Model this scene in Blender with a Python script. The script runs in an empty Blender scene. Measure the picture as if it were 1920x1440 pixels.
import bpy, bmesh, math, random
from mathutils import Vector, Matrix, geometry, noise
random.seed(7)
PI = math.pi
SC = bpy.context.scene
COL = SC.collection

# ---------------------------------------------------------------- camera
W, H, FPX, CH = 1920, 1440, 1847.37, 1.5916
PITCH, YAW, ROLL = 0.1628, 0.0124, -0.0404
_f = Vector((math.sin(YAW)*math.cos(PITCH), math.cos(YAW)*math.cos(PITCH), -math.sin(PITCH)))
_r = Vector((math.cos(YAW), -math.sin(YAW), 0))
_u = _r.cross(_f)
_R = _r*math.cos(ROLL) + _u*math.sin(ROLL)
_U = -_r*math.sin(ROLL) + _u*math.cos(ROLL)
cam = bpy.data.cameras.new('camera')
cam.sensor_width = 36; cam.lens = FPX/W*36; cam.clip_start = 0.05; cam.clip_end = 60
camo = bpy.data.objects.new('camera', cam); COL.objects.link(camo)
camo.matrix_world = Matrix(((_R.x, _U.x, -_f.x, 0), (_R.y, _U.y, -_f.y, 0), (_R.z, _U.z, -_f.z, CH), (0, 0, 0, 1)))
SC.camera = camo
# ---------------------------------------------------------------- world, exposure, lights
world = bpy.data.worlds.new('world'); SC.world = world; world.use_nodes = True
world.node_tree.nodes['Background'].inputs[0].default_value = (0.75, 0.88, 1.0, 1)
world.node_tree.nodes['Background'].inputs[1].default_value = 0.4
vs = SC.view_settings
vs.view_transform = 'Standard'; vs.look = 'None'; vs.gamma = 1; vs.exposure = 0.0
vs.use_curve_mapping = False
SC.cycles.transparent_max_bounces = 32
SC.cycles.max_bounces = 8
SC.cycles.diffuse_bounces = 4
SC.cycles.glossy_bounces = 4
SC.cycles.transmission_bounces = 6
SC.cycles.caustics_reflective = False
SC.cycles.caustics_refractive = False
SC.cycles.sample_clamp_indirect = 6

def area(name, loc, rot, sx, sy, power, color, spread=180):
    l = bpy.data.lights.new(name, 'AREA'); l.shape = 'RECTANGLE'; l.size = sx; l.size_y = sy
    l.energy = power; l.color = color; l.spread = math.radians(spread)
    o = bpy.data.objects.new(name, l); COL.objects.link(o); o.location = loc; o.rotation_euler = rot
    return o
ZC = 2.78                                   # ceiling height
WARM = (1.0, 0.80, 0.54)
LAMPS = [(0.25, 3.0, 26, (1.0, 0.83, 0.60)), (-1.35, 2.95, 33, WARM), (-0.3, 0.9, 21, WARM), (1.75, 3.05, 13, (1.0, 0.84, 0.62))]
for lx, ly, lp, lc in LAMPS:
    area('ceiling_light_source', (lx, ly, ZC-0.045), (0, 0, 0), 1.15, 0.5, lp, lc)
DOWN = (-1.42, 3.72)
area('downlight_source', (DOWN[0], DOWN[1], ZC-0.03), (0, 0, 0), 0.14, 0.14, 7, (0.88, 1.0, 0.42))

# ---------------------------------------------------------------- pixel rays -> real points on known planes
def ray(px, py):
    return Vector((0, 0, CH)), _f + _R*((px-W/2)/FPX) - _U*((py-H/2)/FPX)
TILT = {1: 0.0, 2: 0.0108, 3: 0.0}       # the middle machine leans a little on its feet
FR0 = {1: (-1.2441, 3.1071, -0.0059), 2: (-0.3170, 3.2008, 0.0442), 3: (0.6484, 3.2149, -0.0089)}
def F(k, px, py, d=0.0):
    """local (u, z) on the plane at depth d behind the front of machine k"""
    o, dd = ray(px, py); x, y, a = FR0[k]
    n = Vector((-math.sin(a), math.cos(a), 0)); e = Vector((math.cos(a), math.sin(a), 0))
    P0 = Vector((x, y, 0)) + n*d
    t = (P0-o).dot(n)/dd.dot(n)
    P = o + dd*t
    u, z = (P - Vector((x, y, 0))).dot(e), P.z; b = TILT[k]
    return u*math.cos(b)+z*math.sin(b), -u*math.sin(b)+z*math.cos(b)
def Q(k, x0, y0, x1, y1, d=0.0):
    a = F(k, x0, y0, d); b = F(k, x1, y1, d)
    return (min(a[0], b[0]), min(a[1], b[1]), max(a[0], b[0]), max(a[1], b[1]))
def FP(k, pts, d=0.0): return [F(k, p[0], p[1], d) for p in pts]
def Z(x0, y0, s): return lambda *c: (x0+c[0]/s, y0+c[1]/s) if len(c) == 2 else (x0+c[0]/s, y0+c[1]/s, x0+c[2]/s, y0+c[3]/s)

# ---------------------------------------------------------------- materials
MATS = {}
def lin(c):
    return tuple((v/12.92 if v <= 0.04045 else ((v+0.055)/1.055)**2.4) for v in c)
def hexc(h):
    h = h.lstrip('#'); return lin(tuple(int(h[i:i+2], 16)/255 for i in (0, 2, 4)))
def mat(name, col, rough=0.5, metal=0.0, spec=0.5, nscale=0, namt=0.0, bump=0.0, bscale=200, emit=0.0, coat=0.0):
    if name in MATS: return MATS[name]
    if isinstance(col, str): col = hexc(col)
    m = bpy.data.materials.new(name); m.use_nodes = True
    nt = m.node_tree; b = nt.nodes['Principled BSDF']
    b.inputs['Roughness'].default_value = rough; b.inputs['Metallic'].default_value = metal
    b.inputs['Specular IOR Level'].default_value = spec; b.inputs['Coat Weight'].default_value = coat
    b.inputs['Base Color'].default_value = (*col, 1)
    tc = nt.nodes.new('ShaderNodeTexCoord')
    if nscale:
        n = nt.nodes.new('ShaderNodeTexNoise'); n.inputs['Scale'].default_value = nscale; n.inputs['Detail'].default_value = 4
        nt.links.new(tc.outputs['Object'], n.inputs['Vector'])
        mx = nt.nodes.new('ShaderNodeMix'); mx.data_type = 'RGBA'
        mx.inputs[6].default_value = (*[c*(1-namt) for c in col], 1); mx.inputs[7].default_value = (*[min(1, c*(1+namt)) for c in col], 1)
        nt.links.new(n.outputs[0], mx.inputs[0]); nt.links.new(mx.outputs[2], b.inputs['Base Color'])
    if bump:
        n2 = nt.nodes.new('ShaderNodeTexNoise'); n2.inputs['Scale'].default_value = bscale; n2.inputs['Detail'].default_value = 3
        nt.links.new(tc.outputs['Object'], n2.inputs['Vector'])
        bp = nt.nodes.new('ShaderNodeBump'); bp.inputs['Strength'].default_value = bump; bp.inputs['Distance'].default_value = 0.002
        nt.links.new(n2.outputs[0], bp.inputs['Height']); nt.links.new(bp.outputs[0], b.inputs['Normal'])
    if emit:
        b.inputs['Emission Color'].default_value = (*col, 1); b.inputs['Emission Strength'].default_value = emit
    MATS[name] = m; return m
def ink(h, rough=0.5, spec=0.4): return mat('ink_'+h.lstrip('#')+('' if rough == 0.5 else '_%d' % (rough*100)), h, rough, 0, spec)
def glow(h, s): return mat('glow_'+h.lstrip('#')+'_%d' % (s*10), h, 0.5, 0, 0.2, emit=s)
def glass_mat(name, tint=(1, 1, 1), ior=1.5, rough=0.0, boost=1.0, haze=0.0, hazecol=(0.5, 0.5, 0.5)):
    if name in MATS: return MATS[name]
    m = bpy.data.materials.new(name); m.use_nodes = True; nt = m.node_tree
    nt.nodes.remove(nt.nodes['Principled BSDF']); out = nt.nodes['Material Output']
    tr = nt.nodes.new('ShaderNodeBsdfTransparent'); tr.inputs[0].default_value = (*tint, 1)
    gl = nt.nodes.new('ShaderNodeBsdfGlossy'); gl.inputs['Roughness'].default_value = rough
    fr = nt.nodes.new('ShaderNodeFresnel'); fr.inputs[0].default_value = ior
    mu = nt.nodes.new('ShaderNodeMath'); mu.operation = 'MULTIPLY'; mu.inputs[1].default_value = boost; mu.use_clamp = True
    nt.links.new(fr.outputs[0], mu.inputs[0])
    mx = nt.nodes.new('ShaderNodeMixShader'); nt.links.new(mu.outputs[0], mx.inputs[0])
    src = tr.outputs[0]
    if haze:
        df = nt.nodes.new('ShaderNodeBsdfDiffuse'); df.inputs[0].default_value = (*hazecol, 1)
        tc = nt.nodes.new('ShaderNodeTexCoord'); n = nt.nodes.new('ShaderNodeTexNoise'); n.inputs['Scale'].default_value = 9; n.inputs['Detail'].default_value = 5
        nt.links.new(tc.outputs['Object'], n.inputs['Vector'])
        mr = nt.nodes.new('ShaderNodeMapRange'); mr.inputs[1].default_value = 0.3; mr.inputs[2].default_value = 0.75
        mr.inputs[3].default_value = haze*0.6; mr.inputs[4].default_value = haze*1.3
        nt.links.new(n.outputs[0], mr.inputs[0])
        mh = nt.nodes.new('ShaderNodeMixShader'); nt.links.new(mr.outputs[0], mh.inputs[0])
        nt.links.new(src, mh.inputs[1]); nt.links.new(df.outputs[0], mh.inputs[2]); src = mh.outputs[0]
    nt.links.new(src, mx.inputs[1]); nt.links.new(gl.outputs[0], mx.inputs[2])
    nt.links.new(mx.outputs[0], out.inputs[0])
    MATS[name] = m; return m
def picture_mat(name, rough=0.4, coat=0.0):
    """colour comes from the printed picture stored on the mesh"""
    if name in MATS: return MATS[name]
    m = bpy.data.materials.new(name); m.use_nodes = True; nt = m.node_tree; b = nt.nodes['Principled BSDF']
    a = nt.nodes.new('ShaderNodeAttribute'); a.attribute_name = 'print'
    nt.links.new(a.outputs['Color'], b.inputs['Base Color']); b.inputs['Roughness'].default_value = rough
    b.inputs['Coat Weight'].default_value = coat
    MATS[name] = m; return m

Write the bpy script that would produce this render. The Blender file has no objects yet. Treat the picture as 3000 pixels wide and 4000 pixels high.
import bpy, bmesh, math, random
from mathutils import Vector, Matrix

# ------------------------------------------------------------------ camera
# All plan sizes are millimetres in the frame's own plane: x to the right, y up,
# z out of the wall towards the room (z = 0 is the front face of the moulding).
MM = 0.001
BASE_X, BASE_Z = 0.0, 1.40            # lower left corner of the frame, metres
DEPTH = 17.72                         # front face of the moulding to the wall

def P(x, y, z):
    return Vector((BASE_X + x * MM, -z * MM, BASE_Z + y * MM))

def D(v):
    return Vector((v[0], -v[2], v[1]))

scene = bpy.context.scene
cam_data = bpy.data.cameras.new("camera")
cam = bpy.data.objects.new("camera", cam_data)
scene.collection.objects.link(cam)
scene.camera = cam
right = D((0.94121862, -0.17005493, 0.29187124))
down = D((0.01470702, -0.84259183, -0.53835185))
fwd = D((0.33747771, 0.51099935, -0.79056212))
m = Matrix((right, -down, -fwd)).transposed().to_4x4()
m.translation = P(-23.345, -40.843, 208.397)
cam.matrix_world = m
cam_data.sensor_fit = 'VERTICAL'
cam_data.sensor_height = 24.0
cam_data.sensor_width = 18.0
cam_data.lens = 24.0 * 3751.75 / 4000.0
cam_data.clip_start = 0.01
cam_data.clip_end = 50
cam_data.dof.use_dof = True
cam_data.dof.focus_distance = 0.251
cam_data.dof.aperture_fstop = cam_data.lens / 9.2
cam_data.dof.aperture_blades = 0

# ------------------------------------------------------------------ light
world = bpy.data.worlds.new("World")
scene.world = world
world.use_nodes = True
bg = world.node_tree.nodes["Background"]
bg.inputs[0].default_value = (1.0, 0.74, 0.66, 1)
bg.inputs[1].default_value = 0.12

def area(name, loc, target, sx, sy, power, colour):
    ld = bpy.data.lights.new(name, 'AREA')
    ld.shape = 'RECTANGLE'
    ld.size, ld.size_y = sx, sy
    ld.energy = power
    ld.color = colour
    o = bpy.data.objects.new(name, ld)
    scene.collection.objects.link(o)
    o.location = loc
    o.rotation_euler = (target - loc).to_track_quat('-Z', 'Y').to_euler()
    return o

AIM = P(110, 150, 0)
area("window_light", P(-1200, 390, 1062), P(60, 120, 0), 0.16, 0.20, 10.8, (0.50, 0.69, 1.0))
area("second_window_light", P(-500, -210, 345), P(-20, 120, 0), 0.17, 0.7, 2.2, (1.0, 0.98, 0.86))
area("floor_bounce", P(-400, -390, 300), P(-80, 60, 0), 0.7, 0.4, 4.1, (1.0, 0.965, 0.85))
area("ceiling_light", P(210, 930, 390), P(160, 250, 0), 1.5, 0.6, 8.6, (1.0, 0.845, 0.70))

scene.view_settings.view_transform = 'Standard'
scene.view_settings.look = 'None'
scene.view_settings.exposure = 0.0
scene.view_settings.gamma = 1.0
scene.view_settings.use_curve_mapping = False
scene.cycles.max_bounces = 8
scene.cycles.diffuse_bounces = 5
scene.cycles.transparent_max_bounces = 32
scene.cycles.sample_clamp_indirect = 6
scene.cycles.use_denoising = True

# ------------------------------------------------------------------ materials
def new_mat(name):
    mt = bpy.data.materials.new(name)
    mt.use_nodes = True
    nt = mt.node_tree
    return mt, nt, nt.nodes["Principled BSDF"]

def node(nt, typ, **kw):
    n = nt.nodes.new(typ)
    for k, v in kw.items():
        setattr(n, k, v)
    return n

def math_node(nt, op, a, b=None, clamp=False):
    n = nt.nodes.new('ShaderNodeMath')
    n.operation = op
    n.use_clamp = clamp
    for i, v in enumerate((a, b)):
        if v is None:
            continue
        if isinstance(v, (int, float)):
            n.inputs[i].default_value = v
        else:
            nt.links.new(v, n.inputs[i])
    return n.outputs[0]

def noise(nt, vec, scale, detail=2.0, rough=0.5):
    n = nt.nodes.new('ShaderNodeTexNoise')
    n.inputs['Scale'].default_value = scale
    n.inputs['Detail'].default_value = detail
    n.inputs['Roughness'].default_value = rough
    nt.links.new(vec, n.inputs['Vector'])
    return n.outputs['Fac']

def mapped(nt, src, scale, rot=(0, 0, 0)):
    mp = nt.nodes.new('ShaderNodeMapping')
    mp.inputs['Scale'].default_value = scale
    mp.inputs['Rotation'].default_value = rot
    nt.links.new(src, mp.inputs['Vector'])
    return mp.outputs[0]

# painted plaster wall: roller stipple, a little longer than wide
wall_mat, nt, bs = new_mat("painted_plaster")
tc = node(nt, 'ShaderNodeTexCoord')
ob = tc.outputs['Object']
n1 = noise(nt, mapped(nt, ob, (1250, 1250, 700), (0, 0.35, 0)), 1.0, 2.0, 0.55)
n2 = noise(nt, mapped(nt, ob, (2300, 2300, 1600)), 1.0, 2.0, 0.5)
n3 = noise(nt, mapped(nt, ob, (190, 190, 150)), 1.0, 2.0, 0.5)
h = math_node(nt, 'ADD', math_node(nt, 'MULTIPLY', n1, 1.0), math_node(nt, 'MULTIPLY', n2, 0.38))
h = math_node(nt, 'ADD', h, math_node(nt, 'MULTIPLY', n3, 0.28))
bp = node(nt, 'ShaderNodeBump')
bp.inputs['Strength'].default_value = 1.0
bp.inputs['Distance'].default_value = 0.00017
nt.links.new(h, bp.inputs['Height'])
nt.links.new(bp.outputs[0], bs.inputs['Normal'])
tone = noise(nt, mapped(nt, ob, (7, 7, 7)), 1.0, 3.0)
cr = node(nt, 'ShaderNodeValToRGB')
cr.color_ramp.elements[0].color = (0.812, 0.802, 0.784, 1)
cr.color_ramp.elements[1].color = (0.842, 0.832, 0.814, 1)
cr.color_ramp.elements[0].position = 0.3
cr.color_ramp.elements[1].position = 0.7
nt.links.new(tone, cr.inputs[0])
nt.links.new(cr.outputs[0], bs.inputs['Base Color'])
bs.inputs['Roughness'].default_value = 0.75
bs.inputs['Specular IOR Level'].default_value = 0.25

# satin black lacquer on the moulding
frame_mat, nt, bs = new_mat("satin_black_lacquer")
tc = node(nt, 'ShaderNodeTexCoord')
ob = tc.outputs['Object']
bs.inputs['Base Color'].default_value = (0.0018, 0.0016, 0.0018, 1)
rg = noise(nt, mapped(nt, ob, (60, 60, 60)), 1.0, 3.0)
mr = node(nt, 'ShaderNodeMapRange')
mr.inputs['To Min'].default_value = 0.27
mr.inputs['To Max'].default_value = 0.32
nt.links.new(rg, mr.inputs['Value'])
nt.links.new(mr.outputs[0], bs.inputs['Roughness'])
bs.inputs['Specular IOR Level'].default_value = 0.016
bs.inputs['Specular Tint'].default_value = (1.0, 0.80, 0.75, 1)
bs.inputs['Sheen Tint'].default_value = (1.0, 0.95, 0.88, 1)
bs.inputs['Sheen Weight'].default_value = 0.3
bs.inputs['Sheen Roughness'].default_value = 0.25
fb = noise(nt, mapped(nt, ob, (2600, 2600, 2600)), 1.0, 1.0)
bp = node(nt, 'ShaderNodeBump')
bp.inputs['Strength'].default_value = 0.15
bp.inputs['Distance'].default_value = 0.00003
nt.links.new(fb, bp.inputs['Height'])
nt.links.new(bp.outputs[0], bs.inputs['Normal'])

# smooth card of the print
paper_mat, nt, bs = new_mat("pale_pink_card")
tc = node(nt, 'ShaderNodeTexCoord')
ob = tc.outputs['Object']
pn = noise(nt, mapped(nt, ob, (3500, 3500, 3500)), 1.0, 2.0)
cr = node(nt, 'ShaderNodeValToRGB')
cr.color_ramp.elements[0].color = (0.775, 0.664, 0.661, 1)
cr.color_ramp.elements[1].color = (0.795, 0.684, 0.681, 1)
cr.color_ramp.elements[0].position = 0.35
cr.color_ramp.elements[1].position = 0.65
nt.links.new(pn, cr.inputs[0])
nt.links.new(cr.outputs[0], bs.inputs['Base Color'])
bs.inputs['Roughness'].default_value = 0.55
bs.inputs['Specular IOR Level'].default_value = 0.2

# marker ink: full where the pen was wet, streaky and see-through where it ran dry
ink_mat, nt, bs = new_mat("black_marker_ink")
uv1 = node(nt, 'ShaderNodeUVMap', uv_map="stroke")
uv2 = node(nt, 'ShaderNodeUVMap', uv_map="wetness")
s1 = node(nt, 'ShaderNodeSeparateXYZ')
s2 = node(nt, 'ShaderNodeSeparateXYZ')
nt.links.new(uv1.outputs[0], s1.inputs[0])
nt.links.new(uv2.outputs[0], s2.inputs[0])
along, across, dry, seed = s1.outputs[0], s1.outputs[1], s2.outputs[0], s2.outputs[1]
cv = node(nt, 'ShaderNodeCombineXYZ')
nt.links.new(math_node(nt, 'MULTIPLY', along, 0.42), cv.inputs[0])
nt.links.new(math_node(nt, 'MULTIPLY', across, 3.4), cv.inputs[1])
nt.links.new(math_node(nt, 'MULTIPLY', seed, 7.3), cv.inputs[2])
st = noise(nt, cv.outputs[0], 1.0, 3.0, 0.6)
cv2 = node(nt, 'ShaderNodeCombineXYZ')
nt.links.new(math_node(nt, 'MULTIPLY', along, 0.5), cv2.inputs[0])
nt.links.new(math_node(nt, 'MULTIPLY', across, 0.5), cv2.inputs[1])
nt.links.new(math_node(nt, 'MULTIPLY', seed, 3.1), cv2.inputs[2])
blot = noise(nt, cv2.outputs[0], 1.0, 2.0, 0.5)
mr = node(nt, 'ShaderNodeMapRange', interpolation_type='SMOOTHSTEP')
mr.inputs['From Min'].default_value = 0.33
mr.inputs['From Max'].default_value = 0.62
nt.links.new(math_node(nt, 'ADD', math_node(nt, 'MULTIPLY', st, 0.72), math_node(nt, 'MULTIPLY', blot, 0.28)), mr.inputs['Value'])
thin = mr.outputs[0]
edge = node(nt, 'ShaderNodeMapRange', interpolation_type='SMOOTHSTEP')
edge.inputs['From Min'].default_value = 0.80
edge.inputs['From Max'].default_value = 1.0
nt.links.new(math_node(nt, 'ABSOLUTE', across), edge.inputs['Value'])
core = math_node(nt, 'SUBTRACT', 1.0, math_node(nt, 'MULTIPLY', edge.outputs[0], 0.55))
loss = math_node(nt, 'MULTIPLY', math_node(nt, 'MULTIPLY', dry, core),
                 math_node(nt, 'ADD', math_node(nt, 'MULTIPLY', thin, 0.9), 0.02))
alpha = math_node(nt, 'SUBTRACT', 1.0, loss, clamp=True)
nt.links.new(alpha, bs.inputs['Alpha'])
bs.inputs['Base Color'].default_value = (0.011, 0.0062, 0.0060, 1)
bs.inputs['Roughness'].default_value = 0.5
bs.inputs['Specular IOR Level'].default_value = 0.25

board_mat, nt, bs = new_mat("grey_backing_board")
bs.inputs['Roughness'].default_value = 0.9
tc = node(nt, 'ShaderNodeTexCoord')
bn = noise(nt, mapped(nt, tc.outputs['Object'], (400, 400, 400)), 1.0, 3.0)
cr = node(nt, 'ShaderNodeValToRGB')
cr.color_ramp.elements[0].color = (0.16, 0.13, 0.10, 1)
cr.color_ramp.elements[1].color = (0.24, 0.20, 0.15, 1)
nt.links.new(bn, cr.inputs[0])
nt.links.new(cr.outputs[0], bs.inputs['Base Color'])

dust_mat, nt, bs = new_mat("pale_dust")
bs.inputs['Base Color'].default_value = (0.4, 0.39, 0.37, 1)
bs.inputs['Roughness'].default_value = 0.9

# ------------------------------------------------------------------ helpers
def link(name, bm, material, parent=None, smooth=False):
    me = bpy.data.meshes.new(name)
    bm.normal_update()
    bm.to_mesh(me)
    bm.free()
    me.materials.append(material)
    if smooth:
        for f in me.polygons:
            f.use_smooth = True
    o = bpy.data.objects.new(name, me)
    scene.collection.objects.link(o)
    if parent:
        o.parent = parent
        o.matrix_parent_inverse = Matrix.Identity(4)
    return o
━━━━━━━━
Written exercise:
Quote exactly the opening line of the material above and every line after it, up to and including the line that contains "COL = SC.collection".

Result for this exercise:
Model this scene in Blender with a Python script. The script runs in an empty Blender scene. Measure the picture as if it were 1920x1440 pixels.
import bpy, bmesh, math, random
from mathutils import Vector, Matrix, geometry, noise
random.seed(7)
PI = math.pi
SC = bpy.context.scene
COL = SC.collection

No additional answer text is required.